Любит делать подарки, выбирает их со вкусом. Делает это по-купечески широко. Открыл фонд собственного имени. Любит прицепить на брюхе огромную связку ключей. Кажется, он может открыть ими любую дверь на этом свете. И на том тоже. Каждый год в Международный день театра награждает театральных людей и просто тех, кого вспомнит его благодарная память. Он учится быть богатым.

Он соприкоснулся с некоторыми крупнейшими режиссерами своего времени. Но только соприкоснулся. В сущности, он обошел «режиссерский театр» стороной, оставшись с театром, ориентированным на актера и из актера произрастающим. Поэтому он не сыграл ни Санчо Пансу, ни Иудушку, ни того же Полония. Только в последние годы, очень осторожно, вновь стал сближаться с первыми людьми режиссерского цеха. Это движение обещает, мне кажется, новый поворот его актерской биографии.

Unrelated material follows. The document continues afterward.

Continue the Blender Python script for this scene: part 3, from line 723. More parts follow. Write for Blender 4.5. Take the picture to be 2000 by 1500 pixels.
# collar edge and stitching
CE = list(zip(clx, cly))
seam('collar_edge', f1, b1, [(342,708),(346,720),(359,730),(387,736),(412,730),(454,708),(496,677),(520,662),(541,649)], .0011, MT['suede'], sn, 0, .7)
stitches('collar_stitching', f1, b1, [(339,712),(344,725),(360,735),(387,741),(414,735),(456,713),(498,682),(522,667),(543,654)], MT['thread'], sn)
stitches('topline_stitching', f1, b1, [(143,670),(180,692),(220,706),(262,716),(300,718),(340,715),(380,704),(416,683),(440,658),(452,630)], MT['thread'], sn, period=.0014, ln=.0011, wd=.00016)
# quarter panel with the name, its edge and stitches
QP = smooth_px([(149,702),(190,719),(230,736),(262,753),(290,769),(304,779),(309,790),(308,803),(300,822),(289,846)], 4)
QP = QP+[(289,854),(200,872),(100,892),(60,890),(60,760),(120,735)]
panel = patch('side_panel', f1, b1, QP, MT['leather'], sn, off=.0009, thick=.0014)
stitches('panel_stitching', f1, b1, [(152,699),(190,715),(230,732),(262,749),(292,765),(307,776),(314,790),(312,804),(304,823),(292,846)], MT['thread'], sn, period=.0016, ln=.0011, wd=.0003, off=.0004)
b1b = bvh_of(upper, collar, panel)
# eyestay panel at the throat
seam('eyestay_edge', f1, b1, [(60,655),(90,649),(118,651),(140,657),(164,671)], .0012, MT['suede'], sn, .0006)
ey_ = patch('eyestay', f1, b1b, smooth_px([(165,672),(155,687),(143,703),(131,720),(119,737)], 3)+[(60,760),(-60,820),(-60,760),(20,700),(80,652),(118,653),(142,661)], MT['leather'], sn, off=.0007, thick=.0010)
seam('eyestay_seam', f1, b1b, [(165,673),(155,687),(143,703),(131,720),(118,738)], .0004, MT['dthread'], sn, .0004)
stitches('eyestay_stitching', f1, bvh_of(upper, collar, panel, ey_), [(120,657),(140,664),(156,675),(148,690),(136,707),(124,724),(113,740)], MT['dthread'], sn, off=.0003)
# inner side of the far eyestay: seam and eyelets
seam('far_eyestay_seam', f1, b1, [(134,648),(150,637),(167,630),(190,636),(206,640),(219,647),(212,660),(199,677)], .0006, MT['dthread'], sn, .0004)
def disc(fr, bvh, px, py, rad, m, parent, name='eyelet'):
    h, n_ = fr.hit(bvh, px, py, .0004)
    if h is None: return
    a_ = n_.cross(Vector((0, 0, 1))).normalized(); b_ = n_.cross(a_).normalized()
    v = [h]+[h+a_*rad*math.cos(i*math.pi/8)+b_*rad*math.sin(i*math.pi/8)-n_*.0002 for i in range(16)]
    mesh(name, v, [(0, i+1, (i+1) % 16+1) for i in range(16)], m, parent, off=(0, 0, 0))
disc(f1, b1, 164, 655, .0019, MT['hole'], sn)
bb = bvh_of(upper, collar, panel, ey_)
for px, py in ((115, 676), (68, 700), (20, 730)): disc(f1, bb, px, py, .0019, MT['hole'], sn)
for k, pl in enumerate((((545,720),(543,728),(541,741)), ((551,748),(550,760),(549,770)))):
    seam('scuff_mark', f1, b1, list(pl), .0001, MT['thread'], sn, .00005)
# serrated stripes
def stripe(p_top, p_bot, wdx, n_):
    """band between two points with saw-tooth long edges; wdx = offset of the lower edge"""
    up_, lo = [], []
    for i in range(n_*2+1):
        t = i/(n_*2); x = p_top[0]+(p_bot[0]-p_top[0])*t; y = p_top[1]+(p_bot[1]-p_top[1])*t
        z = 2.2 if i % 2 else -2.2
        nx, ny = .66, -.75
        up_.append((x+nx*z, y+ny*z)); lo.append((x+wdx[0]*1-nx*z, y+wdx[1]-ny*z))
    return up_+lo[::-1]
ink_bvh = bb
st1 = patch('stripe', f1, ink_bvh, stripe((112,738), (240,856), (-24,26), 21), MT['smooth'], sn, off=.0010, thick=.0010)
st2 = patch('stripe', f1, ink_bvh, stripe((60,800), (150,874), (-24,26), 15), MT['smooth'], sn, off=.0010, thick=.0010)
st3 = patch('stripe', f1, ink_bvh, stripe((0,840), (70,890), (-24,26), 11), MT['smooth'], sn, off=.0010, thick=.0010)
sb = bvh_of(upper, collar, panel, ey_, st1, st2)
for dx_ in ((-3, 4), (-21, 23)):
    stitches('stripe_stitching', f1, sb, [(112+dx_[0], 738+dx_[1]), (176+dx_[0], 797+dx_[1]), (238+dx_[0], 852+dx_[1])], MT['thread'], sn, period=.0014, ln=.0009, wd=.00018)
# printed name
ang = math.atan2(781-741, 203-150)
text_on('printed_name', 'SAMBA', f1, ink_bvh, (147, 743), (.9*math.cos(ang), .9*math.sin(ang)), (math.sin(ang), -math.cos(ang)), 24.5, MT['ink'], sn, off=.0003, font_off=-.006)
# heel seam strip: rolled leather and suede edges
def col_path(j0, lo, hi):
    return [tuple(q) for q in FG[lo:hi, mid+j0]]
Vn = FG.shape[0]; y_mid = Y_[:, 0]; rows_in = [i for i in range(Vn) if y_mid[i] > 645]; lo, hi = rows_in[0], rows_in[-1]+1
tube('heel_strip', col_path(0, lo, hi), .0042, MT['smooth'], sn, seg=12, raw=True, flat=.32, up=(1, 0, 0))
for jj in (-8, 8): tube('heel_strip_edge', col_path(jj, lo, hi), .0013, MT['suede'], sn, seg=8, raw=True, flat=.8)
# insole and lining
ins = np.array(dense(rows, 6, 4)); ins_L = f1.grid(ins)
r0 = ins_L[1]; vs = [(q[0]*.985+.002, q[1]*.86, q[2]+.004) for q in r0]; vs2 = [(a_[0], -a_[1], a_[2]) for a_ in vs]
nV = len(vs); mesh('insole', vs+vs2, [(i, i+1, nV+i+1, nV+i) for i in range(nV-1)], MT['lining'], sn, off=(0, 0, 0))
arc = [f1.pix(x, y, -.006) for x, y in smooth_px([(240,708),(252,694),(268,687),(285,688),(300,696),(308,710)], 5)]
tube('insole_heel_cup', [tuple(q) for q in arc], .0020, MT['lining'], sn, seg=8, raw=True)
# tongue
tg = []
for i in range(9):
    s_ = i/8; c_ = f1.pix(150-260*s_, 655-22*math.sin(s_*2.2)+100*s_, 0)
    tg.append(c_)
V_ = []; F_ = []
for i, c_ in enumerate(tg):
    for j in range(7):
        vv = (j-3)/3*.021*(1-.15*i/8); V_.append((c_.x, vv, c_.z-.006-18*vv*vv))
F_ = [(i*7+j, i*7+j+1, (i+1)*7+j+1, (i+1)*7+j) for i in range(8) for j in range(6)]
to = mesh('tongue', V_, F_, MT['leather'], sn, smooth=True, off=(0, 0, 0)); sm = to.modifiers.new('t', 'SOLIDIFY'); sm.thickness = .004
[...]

В шестьдесят он начал новую жизнь и подарил себе и Марине Зудиной мальчика по имени Павел. Несколько лет я видел инфанта только на фотографиях, в четыре года увидел его живьем на берегу Атлантического океана, куда Павлика привезли на лето. Белесый в отца, чрезвычайно любознательный Павлик с большим аппетитом поглощал какой-то огромный фрукт. Одновременно по-хозяйски озирал безбрежное пространство океана. Большую воду он видел впервые в жизни. Обнаружив рядом меня, он тут же бойко представился: «My name is Pavel». Надо было видеть лицо Табакова-старшего. Было ощущение, что он достиг, наконец, в своей жизни высшего Успеха.